Beech’s tanks worked well on most of the Apollo flights, both those that
circled the Earth and those that went to the moon.

But the oxygen system was involved in one of the biggest foulups in the
the space program – the crippled flight of Apollo 13 in 1970.

Apollo 13 was supposed to be the third spaceship to land on the moon. But
about 200,000 miles from Earth, heat-controlled switches in the oxygen tanks
failed, leading to an explosion. The Apollo crew had to circle the moon
without landing and return to Earth with power from the lunar lander, which
was joined nose-to-nose with the spaceship.

A national Aeronautics and Space Adminsitration investigation blamed NASA,
North American Rockwell and Beech for the explosion, saying the tank failure
was produced by “an unusual combination of mistakes” and “a somewhat deficient
and unforgiving design,” according to news reports at the time.

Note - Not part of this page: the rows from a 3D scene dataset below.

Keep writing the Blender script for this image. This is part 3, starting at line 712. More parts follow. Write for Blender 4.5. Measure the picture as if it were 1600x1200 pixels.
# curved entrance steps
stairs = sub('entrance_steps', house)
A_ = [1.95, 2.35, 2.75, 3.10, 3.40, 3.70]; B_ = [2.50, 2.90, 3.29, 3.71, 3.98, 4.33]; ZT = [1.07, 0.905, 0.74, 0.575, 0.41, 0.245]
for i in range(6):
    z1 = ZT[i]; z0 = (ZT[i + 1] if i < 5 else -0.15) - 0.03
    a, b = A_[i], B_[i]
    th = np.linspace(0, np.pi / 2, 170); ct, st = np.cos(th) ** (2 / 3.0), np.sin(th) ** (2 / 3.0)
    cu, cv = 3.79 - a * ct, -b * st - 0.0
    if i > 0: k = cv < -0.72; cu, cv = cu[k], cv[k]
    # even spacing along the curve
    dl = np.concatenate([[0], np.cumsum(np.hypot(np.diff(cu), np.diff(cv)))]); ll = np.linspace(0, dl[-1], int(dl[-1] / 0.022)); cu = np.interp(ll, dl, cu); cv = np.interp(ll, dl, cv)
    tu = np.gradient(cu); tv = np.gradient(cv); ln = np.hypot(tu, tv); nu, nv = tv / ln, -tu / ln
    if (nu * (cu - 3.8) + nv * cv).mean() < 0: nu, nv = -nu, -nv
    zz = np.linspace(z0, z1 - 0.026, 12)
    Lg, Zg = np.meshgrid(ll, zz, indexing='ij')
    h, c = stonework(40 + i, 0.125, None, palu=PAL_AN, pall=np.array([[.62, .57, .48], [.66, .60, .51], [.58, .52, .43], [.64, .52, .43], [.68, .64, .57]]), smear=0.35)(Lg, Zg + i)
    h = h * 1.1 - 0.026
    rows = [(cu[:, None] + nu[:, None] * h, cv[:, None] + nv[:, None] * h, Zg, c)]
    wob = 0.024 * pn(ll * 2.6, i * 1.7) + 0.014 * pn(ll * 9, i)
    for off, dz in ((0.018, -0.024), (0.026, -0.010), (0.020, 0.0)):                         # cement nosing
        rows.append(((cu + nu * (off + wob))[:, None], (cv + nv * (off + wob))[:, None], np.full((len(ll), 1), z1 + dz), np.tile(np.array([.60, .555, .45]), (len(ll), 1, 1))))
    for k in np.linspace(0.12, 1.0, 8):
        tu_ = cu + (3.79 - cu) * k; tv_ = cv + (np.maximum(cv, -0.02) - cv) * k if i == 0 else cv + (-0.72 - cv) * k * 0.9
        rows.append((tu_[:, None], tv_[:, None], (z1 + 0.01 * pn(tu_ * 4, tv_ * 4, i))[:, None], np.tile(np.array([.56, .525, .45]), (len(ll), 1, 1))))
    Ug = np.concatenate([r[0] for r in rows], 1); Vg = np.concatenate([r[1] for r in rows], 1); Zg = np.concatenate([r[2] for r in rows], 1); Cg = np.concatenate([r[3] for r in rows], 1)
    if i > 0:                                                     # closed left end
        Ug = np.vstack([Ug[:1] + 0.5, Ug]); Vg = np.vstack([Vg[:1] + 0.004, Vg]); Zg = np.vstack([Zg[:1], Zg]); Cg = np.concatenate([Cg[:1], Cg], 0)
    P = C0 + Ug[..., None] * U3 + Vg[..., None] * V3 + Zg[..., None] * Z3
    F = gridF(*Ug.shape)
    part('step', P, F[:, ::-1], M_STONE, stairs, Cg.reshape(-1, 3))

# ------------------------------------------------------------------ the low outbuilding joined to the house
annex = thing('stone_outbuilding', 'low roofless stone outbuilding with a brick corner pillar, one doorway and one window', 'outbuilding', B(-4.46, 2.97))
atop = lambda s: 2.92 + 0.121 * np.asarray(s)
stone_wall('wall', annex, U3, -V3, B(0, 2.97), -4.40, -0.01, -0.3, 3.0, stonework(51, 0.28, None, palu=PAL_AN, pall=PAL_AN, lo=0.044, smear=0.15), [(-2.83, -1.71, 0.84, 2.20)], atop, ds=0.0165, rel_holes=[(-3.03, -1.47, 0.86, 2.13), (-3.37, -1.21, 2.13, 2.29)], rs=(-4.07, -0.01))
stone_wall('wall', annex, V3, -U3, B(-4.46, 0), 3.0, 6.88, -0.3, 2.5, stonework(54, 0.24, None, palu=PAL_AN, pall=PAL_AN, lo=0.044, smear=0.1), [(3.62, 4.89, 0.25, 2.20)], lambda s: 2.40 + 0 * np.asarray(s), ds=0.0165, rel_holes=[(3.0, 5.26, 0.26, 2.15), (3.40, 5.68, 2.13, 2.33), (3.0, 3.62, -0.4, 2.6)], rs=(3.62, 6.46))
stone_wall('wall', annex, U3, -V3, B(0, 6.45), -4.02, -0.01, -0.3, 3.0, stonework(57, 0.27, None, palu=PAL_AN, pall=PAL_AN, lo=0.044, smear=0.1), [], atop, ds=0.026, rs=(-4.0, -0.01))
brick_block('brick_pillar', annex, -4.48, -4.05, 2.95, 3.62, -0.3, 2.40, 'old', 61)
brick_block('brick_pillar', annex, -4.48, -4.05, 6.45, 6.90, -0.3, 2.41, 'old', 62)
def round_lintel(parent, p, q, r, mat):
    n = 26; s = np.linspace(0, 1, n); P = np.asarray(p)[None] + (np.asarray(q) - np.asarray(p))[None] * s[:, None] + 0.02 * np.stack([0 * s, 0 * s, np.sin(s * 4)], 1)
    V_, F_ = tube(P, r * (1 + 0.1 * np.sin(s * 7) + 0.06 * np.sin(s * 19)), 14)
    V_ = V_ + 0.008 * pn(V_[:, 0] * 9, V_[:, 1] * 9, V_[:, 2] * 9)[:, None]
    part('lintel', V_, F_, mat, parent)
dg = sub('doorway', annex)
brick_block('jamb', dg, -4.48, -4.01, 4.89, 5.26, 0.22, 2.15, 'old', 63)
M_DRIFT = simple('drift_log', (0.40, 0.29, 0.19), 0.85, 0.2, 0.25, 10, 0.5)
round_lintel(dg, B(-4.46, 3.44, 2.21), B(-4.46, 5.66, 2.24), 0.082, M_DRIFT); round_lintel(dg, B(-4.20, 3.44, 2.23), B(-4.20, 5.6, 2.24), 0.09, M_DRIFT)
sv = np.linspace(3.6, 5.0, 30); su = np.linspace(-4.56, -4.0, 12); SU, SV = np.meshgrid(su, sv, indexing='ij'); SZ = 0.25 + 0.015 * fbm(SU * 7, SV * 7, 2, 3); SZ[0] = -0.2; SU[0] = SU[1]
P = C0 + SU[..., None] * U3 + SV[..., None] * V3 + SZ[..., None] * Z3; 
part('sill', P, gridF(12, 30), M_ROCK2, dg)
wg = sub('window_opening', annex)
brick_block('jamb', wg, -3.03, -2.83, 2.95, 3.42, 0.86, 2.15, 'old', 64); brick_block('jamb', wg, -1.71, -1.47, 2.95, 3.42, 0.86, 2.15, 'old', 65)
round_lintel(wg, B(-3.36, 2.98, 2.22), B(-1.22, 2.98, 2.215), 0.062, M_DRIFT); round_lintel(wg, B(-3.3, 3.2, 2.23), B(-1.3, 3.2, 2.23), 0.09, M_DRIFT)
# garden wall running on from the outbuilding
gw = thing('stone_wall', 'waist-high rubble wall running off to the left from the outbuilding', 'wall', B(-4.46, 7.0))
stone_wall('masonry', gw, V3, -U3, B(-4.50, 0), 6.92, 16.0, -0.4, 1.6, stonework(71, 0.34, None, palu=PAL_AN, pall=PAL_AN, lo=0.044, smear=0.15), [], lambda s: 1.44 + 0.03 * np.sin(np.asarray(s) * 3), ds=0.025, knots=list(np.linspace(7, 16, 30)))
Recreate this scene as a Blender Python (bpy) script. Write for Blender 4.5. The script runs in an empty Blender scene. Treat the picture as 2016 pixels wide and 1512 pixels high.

Parts of the system were redesigned for later flights.

Beech’s aerospace work also touched on missile construction. The company
has built more than 6,000 missiles for use by the armed services as drone
targets. It has been said that when Neil Armstrong stepped onto the moon,
it changed how people saw the sky: People looked at the moon and knew someone
had stood there looking back.

Armstrong’s step also changed the flying business. It meant machines could
be built that would take people into space and bring them back. It meant new
ways of approaching flying and new leaps in technology.

“If you’re going to attempt to do something like send men to the moon and
bring them back, you don’t want to fail,” Clark said. “You don’t want that
effort to fail because the eyes of the world are on you.